用Java处理GraphQl响应的最佳方法是什么

Question

In a legacy application with Java 6 I am calling a GraphQl API using Spring RestTemplate, now I would like to know what is the best way to handle the response, once GraphQl always will give a response with StatusCode 200 in case of success or error and the difference is that inside the body response there will be a string with "data" for success and "errors" for errors. I was thinking that I can get the response and convert to String and check using "contains" and check if there is "data" or "errors" inside the response body, but I do not know if it is the best way. The code below is how the Java application is calling the GraphQl API:

ResponseEntity<?> response = restTemplate.exchange(url, HttpMethod.POST, httpEntity, String.class);

The way that I thought to handle is:

if (response.getBody().toString().contains("errors")){
    handleException
}

Answer 1

GraphQL will give the response body in the following JSON format

{
  "data": { ... },
  "errors": [ ... ]
}

If there were errors , it will have an errors fields.

So , it is a bad idea as you are checking if the whole JSON response contains an errors string rather than errors field. It will definitely fail for the success case just because data contains a errors string (eg Think about it is a get user request but an user use errors as his login ID)

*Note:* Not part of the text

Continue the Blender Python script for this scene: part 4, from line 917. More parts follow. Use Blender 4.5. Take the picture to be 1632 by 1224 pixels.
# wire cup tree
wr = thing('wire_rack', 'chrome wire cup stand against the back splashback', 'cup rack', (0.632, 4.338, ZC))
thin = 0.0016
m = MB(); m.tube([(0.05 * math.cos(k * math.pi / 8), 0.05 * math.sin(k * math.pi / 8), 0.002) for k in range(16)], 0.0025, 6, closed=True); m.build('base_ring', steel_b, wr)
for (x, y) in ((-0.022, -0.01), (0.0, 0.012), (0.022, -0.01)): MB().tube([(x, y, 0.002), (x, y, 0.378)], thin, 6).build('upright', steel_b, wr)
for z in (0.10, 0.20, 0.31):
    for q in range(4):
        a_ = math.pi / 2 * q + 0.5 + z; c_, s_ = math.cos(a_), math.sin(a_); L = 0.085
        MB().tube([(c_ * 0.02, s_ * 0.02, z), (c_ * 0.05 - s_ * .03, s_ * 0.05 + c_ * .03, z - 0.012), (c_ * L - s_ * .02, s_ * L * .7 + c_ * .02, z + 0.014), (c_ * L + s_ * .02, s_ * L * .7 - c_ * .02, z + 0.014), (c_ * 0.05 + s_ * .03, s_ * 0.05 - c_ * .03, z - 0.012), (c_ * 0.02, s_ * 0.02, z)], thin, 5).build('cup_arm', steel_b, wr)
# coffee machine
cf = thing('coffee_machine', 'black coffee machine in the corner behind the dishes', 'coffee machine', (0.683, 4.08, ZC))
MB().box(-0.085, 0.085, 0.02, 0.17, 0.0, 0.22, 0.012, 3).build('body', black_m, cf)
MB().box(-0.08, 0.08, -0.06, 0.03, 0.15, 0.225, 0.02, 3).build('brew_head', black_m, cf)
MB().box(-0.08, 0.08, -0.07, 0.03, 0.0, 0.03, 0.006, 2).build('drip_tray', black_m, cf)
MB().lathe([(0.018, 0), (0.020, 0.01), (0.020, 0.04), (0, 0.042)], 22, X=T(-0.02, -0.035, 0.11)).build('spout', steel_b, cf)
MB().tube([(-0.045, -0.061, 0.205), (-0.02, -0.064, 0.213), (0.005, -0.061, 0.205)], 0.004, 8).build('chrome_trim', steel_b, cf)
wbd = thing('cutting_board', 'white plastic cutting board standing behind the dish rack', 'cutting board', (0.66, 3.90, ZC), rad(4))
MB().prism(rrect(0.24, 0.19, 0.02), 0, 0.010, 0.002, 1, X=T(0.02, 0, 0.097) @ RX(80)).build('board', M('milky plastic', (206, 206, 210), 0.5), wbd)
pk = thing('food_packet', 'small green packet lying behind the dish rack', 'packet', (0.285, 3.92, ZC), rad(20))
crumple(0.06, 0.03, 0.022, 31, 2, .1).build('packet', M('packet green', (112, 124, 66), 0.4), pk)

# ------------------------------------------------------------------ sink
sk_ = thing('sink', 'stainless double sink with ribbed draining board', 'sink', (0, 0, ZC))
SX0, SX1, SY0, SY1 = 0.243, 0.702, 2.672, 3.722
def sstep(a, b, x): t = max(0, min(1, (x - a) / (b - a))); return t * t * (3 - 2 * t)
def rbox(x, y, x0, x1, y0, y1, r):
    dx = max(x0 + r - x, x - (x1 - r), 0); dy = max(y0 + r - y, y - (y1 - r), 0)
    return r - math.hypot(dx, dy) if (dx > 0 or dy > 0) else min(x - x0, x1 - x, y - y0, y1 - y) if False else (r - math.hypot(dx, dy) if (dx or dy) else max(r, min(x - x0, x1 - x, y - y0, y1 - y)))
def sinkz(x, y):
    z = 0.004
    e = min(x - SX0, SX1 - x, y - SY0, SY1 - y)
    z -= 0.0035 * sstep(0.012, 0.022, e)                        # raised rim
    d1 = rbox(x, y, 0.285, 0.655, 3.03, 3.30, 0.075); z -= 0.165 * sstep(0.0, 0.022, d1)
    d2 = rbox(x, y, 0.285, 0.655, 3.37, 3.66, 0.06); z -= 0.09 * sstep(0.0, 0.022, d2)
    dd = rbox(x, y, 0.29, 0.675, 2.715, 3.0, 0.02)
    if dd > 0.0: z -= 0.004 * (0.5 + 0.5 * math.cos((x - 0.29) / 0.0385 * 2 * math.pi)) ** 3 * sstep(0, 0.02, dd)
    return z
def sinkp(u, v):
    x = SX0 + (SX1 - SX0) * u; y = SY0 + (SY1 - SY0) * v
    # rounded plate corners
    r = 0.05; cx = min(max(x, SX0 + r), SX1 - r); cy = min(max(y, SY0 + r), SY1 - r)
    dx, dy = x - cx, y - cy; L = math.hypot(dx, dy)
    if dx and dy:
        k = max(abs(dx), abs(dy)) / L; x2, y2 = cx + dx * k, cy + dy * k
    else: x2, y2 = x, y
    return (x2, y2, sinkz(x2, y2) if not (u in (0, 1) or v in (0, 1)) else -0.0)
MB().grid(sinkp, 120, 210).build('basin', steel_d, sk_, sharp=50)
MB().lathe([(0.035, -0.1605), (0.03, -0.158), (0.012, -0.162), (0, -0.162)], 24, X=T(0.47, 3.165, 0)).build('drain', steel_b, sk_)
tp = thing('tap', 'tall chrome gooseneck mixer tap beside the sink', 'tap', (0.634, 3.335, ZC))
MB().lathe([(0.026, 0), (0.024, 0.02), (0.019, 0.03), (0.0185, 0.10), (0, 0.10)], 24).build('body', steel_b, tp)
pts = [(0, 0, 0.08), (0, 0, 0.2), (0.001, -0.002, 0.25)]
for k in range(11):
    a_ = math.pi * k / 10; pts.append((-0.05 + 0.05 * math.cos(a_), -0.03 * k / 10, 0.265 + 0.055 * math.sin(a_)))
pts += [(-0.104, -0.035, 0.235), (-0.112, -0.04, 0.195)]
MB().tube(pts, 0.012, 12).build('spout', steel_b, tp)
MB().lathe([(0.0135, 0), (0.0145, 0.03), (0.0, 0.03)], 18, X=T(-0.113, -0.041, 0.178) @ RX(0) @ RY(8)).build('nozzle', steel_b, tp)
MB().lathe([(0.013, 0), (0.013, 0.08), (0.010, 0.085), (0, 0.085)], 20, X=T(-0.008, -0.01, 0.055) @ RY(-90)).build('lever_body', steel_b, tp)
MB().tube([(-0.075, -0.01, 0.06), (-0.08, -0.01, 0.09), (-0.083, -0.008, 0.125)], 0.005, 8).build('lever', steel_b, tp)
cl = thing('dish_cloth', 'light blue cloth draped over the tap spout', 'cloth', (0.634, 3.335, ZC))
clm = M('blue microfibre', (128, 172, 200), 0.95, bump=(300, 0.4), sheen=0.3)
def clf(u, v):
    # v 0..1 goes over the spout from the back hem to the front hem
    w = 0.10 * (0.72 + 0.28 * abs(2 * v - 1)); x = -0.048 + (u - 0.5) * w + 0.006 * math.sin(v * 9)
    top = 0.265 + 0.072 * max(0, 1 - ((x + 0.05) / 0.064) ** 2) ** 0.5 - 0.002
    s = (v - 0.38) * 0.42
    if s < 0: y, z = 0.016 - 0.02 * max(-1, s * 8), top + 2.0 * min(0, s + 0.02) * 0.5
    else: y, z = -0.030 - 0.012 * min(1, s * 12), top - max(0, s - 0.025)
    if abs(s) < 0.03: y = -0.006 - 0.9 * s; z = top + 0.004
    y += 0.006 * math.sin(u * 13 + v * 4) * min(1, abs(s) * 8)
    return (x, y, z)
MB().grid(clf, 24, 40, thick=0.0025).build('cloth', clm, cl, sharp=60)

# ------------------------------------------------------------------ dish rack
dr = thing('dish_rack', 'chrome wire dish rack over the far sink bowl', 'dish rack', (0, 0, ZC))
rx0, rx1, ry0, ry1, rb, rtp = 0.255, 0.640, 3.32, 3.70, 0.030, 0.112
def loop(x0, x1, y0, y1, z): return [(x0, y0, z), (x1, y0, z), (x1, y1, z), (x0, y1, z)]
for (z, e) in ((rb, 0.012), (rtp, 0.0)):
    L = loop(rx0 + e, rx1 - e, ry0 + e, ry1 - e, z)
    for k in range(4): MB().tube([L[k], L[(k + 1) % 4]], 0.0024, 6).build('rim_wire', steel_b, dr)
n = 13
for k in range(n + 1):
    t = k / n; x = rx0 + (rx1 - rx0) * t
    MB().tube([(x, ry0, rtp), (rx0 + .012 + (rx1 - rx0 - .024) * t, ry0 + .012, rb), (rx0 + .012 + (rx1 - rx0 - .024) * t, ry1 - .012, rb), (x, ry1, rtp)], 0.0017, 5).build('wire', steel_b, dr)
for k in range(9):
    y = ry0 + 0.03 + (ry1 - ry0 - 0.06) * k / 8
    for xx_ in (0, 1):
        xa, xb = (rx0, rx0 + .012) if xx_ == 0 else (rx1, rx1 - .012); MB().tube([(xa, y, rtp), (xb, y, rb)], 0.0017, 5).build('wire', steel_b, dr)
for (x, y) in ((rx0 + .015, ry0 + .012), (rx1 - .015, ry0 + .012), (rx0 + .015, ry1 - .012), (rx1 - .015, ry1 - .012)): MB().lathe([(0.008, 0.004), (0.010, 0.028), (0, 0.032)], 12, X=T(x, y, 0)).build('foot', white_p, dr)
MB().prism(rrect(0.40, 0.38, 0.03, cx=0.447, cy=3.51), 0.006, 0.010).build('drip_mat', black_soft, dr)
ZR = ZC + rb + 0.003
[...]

You should parse the response body into the JSON object and check if the JSON contains a field called errors or not.

If you have Jackson in the class path , RestTemplate will detect it and auto configure itself to be able to parse JSON which allows you to do something like:

ResponseEntity<Map<String,Object>> response = restTemplate.exchange(url, HttpMethod.POST, httpEntity, Map.class);
Map<String,Object> body = response.getBody();
if(body.containsKey("errors")){
   //handleException
}